La salade repas proposée au boeuf grillé et aux légumes sautés est en fait totalement végétarienne. Et en dépit de nos protestations, on nous dit (une deuxième personne) que la protéine est en fait constituée de fromage gratiné (très bon) sur des tranches d'aubergines vaguement loupées. Le boeuf? Sais pas.

Le soir, nous choisissons un tartare, présenté avec une petite salade joliment travaillée autour d'une tranche de concombre. Ses vertus sont mollement exposées, il n'y a pas assez de tonus, de piment ou de câpres (mis à part celle qu'on dépose sur le dessus), le plat dort au gaz. Un peu plus et on demanderait de la moutarde ou, pire, du Tabasco. Vous voyez ce que je veux dire.

Et au dessert: un «shortcake» aux fraises (de Californie) présenté «déconstruit» dans un verre, des couches de crème, de gâteau émietté et des dés de fraises.

Depuis son ouverture il y a plus de deux ans, ce resto s'est taillé une belle place dans le répertoire du quartier, mais ce n'est pas pour sa cuisine trop académique. Plutôt, sans doute, pour son ambiance.

 

LES ENFANTS TERRIBLES

1257, avenue Bernard, Montréal

(514) 759-9918

Prix: Ce n'est pas donné, à quoi vous attendiez-vous ? Le midi, une grillade à 20$, une salade à 16 $, le soir, les plats facturés environ 30$. Disons autour de 85$ pour deux avec deux verres de vin le midi !

 Faune: Casting citadin haute couture, des gens du coin, iPod et BlackBerry dernier modèle, BMW garée devant la porte, belles jeunes personnes complètement assumées

Service : Aimable et un peu naïf, jeune étudiant manquant d'expérience, mais pas de manières ni de personnalité.

Vin: Petite carte avec quelques crus au verre, trop peu de choix. Prix dans la moyenne du quartier.

+ Portions généreuses.
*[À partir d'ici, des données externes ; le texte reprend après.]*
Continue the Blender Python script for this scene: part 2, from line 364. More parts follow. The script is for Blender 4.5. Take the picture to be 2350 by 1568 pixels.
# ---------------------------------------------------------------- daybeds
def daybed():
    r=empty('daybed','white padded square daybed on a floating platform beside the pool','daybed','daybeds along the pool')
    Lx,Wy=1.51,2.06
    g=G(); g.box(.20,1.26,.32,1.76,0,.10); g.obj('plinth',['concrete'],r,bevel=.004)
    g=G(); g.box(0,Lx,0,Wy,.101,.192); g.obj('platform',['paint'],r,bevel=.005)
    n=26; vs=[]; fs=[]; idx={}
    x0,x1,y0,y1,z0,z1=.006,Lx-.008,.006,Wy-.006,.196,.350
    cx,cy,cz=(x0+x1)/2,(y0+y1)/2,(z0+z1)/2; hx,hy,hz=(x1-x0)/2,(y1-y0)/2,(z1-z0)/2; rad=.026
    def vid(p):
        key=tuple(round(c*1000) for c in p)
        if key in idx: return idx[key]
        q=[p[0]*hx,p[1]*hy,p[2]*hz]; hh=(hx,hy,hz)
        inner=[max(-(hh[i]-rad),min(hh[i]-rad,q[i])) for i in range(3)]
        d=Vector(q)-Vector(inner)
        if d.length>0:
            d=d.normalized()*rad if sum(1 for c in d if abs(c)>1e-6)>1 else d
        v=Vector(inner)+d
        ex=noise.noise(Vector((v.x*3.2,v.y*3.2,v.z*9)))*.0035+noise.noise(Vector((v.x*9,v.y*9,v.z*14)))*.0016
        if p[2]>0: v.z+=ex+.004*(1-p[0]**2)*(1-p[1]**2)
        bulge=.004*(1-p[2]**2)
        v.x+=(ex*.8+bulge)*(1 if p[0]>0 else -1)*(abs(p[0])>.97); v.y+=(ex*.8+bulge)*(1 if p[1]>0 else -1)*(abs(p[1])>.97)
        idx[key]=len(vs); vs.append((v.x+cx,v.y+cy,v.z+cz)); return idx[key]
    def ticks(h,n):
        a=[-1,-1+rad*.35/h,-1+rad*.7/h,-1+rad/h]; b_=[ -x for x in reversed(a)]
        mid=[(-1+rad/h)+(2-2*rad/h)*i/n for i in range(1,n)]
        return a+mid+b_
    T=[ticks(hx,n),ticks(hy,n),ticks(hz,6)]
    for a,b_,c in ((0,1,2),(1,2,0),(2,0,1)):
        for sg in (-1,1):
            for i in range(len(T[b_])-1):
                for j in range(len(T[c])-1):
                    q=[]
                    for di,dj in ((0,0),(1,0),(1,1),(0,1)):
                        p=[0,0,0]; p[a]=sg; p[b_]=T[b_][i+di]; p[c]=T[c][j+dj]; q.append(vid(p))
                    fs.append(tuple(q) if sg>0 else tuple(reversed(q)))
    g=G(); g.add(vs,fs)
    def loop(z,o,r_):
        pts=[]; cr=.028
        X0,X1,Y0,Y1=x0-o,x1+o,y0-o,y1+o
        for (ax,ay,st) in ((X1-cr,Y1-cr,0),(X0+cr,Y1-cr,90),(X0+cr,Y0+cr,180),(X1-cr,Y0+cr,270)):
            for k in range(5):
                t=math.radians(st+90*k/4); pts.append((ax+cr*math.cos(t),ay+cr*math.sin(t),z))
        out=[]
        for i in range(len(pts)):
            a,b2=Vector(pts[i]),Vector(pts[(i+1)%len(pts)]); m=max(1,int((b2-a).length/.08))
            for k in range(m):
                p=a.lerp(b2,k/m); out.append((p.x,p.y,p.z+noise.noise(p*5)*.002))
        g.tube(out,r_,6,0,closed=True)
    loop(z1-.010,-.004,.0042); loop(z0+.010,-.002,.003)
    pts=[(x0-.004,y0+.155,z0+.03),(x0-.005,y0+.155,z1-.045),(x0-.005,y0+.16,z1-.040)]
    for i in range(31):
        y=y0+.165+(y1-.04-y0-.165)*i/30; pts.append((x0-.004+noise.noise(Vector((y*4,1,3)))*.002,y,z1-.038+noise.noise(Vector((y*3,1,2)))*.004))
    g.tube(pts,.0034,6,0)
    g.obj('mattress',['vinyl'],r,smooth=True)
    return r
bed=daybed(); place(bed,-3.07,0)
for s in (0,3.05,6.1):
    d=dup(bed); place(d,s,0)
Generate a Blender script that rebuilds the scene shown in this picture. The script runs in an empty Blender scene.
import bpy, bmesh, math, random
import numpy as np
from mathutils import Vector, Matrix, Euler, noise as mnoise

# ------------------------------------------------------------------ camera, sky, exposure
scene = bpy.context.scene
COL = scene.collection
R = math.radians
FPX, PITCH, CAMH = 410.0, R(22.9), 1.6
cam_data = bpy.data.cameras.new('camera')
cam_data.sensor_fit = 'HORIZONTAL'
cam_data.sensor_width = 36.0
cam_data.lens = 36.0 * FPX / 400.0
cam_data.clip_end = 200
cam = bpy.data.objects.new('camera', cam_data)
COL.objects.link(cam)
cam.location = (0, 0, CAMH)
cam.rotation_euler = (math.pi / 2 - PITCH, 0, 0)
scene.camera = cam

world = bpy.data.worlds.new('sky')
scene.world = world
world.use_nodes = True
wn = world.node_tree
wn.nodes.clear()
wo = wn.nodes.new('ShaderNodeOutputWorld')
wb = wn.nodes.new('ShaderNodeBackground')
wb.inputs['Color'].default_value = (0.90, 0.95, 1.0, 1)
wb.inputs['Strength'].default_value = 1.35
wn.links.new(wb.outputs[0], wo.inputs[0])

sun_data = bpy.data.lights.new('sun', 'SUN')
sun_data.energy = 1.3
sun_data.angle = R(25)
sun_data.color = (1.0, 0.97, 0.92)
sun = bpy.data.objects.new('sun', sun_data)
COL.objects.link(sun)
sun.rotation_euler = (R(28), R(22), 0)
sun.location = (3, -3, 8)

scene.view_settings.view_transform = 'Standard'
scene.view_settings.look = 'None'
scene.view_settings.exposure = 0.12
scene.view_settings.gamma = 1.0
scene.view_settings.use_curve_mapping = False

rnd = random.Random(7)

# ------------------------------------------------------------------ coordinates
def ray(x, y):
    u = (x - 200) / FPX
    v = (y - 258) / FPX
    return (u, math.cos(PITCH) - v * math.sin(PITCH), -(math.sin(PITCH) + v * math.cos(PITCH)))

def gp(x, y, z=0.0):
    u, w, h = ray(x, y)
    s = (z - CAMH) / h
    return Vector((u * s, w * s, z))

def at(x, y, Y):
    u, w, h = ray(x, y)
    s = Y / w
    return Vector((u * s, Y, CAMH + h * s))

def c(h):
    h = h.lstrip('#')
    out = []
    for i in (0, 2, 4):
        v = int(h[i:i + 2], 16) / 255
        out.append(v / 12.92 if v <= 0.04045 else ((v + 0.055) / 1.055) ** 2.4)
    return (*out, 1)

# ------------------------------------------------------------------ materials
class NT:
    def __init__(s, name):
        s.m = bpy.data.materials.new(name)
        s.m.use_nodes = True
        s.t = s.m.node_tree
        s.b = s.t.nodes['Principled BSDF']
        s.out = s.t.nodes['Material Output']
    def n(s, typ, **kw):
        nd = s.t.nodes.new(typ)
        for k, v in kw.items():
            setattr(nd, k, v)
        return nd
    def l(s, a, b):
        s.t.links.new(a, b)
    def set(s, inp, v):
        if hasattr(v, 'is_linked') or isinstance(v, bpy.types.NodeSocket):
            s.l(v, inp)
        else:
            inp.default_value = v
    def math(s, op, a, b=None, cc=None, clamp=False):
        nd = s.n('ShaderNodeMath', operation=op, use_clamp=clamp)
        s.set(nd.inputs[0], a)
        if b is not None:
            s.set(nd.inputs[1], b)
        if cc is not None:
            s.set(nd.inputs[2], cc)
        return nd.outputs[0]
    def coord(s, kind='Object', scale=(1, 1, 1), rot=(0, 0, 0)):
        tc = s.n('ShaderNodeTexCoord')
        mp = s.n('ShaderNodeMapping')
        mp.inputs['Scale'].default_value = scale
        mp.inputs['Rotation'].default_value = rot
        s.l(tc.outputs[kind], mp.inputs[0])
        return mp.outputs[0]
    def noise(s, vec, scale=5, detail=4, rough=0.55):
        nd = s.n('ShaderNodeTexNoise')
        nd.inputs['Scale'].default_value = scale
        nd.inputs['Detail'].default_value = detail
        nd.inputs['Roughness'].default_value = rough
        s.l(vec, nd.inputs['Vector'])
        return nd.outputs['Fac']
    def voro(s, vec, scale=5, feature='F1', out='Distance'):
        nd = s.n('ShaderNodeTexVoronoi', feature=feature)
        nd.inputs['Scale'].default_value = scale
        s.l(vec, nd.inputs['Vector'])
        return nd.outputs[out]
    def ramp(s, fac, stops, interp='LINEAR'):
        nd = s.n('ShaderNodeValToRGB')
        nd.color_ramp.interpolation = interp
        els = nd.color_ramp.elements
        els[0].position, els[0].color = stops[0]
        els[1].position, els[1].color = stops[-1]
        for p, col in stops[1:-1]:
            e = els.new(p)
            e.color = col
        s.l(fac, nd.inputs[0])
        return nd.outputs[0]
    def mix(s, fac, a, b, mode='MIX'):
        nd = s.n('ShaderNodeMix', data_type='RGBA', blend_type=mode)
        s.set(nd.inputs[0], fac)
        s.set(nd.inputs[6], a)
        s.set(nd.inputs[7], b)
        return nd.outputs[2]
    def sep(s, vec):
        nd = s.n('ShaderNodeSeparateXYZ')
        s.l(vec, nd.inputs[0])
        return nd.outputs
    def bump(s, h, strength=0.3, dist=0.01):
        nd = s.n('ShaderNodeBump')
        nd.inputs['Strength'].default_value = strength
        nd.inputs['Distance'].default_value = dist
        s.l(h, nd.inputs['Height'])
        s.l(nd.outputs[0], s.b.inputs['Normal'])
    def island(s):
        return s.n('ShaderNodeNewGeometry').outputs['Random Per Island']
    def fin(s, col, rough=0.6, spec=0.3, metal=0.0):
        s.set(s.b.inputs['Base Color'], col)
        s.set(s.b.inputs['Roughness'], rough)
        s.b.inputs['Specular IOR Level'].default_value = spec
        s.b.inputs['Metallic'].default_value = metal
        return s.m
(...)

Jolie terrasse où l'on s'arrache les places.

- Les tables collées les unes sur les autres (surtout en terrasse), permettant à tous les voisins d'entendre vos conversations. À l'intérieur, c'est de plus très, très bruyant.

On y retourne? Uniquement pour affirmer le sentiment d'appartenance au groupe ou, mieux, pour manger simplement si on habite le quartier. Pour l'étonnement, on ira ailleurs.